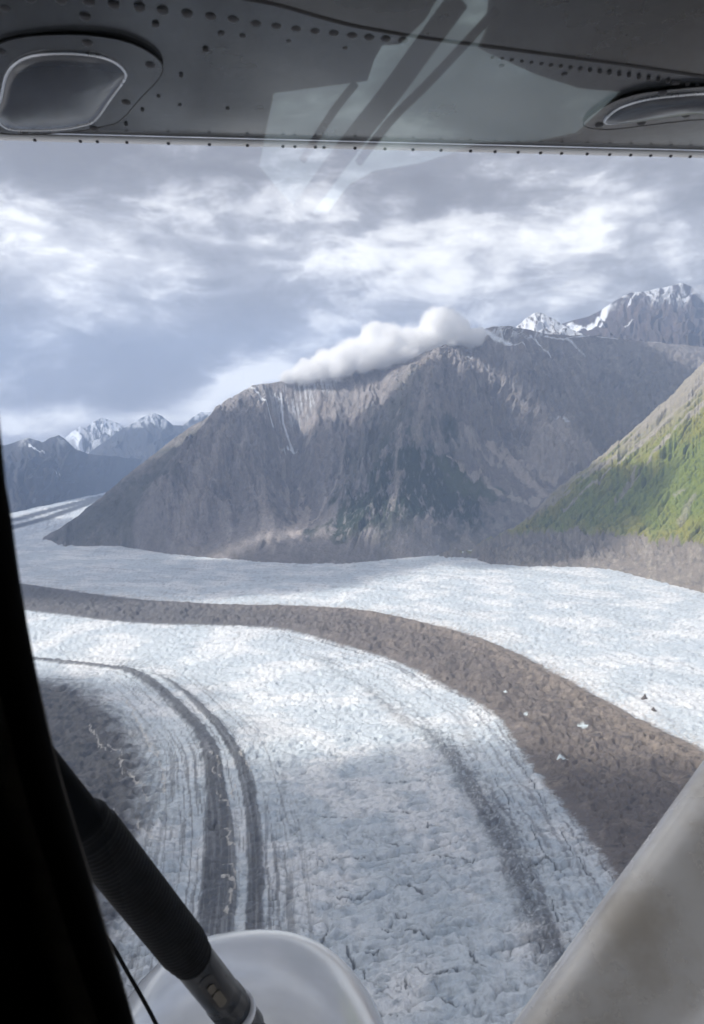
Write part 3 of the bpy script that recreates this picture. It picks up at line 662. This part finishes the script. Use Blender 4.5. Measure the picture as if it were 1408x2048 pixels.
def puff_vapour(name, puffs, density, nscale, step):
    m = bpy.data.materials.new(name); m.use_nodes = True
    T = NT(m.node_tree); pos = T.n('ShaderNodeNewGeometry').outputs['Position']; acc = None
    for p, r in puffs:
        d = T.n('ShaderNodeVectorMath', {0: pos, 1: tuple(p)}, operation='SUBTRACT').outputs[0]
        d = T.n('ShaderNodeVectorMath', {0: d, 1: (1 / r[0], 1 / r[1], 1 / r[2])}, operation='MULTIPLY').outputs[0]
        v = T.m('SUBTRACT', 1.0, T.n('ShaderNodeVectorMath', {0: d}, operation='LENGTH').outputs['Value'])
        acc = v if acc is None else T.m('SMOOTH_MAX', acc, v, .12)
    n = T.noise(pos, nscale, 6, .68)
    val = T.m('ADD', acc, T.m('MULTIPLY_ADD', n, 2.2, -1.08))
    dn = T.m('MULTIPLY', T.ss(val, -.12, .42), density)
    v = T.n('ShaderNodeVolumeScatter', {'Color': (1, 1, 1, 1), 'Density': dn, 'Anisotropy': 0.0})
    T.n('ShaderNodeOutputMaterial', {'Volume': v.outputs[0]})
    m.cycles.volume_step_rate = step
    return m
cum = puffs_object('cumulus_cloud', [(p, [v * 1.35 for v in r]) for p, r in pf], 40, puff_vapour('cumulus_vapour', pf, .036, .0075, .2))
tag(cum, 'bright white cumulus cloud resting on the mountain crest', 'cloud')
pf = [(at(px, py, 9600), rad * 9600 / F_PX) for px, py, rad in ((1395, 582, 14), (1412, 590, 18), (1435, 596, 22))]
wisp = puffs_object('cloud_wisp', pf, 30, cloud_material('wisp_vapour', 0.006), ((120, 110), (40, 50)))
tag(wisp, 'small cloud wisp on the tall peak at the right edge', 'cloud')

# high broken clouds overhead, between the sun and the ground
M_DECK = cloud_material('cloud_deck_vapour', 0.0034, 0.5)
ALT = 4600.0
def overhead(name, label, blobs, thick=420):
    k = (ALT + H) / SUN.z
    pf = [(Vector((gx, gy, -H)) + SUN * k + Vector((0, 0, rnd.uniform(-60, 60))), (rx, ry, thick * rnd.uniform(.85, 1.1))) for gx, gy, rx, ry in blobs]
    o = puffs_object(name, pf, 75, M_DECK, ((420, 300), (160, 110)))
    tag(o, label, 'cloud', 'clouds overhead')
overhead('overhead_cloud', 'broken cloud high above the rock mountain', [(-2700, 5100, 900, 900), (-1900, 4900, 900, 800), (-1100, 4700, 900, 800), (-300, 4850, 800, 750), (500, 4950, 800, 750), (1300, 5050, 700, 650), (2000, 5250, 700, 600), (3000, 5900, 700, 800), (3600, 6700, 900, 900), (3200, 7300, 900, 600)])
overhead('overhead_cloud', 'broken cloud high above the far ice', [(-2300, 3600, 800, 800), (-1500, 3450, 800, 650), (-700, 3350, 650, 520), (-150, 3650, 450, 380)])
overhead('overhead_cloud', 'broken cloud high above the aircraft', [(-600, 700, 900, 560), (-100, 1080, 420, 330), (300, 700, 900, 560), (620, 1130, 330, 260), (1100, 700, 800, 600), (1050, 1100, 420, 300), (-1100, 1500, 560, 500), (-700, 1350, 300, 240), (1700, 1000, 700, 600)])
overhead('overhead_cloud', 'small cloud high above the foot of the green hillside', [(1400, 4090, 560, 430), (1000, 3980, 460, 330)], 430)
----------
Repeat the data exactly, dropping every picture it holds.

Write part 3 of the bpy script that recreates this picture. It picks up at line 662. This part finishes the script. Use Blender 4.5. Measure the picture as if it were 1408x2048 pixels.
def puff_vapour(name, puffs, density, nscale, step):
    m = bpy.data.materials.new(name); m.use_nodes = True
    T = NT(m.node_tree); pos = T.n('ShaderNodeNewGeometry').outputs['Position']; acc = None
    for p, r in puffs:
        d = T.n('ShaderNodeVectorMath', {0: pos, 1: tuple(p)}, operation='SUBTRACT').outputs[0]
        d = T.n('ShaderNodeVectorMath', {0: d, 1: (1 / r[0], 1 / r[1], 1 / r[2])}, operation='MULTIPLY').outputs[0]
        v = T.m('SUBTRACT', 1.0, T.n('ShaderNodeVectorMath', {0: d}, operation='LENGTH').outputs['Value'])
        acc = v if acc is None else T.m('SMOOTH_MAX', acc, v, .12)
    n = T.noise(pos, nscale, 6, .68)
    val = T.m('ADD', acc, T.m('MULTIPLY_ADD', n, 2.2, -1.08))
    dn = T.m('MULTIPLY', T.ss(val, -.12, .42), density)
    v = T.n('ShaderNodeVolumeScatter', {'Color': (1, 1, 1, 1), 'Density': dn, 'Anisotropy': 0.0})
    T.n('ShaderNodeOutputMaterial', {'Volume': v.outputs[0]})
    m.cycles.volume_step_rate = step
    return m
cum = puffs_object('cumulus_cloud', [(p, [v * 1.35 for v in r]) for p, r in pf], 40, puff_vapour('cumulus_vapour', pf, .036, .0075, .2))
tag(cum, 'bright white cumulus cloud resting on the mountain crest', 'cloud')
pf = [(at(px, py, 9600), rad * 9600 / F_PX) for px, py, rad in ((1395, 582, 14), (1412, 590, 18), (1435, 596, 22))]
wisp = puffs_object('cloud_wisp', pf, 30, cloud_material('wisp_vapour', 0.006), ((120, 110), (40, 50)))
tag(wisp, 'small cloud wisp on the tall peak at the right edge', 'cloud')

# high broken clouds overhead, between the sun and the ground
M_DECK = cloud_material('cloud_deck_vapour', 0.0034, 0.5)
ALT = 4600.0
def overhead(name, label, blobs, thick=420):
    k = (ALT + H) / SUN.z
    pf = [(Vector((gx, gy, -H)) + SUN * k + Vector((0, 0, rnd.uniform(-60, 60))), (rx, ry, thick * rnd.uniform(.85, 1.1))) for gx, gy, rx, ry in blobs]
    o = puffs_object(name, pf, 75, M_DECK, ((420, 300), (160, 110)))
    tag(o, label, 'cloud', 'clouds overhead')
overhead('overhead_cloud', 'broken cloud high above the rock mountain', [(-2700, 5100, 900, 900), (-1900, 4900, 900, 800), (-1100, 4700, 900, 800), (-300, 4850, 800, 750), (500, 4950, 800, 750), (1300, 5050, 700, 650), (2000, 5250, 700, 600), (3000, 5900, 700, 800), (3600, 6700, 900, 900), (3200, 7300, 900, 600)])
overhead('overhead_cloud', 'broken cloud high above the far ice', [(-2300, 3600, 800, 800), (-1500, 3450, 800, 650), (-700, 3350, 650, 520), (-150, 3650, 450, 380)])
overhead('overhead_cloud', 'broken cloud high above the aircraft', [(-600, 700, 900, 560), (-100, 1080, 420, 330), (300, 700, 900, 560), (620, 1130, 330, 260), (1100, 700, 800, 600), (1050, 1100, 420, 300), (-1100, 1500, 560, 500), (-700, 1350, 300, 240), (1700, 1000, 700, 600)])
overhead('overhead_cloud', 'small cloud high above the foot of the green hillside', [(1400, 4090, 560, 430), (1000, 3980, 460, 330)], 430)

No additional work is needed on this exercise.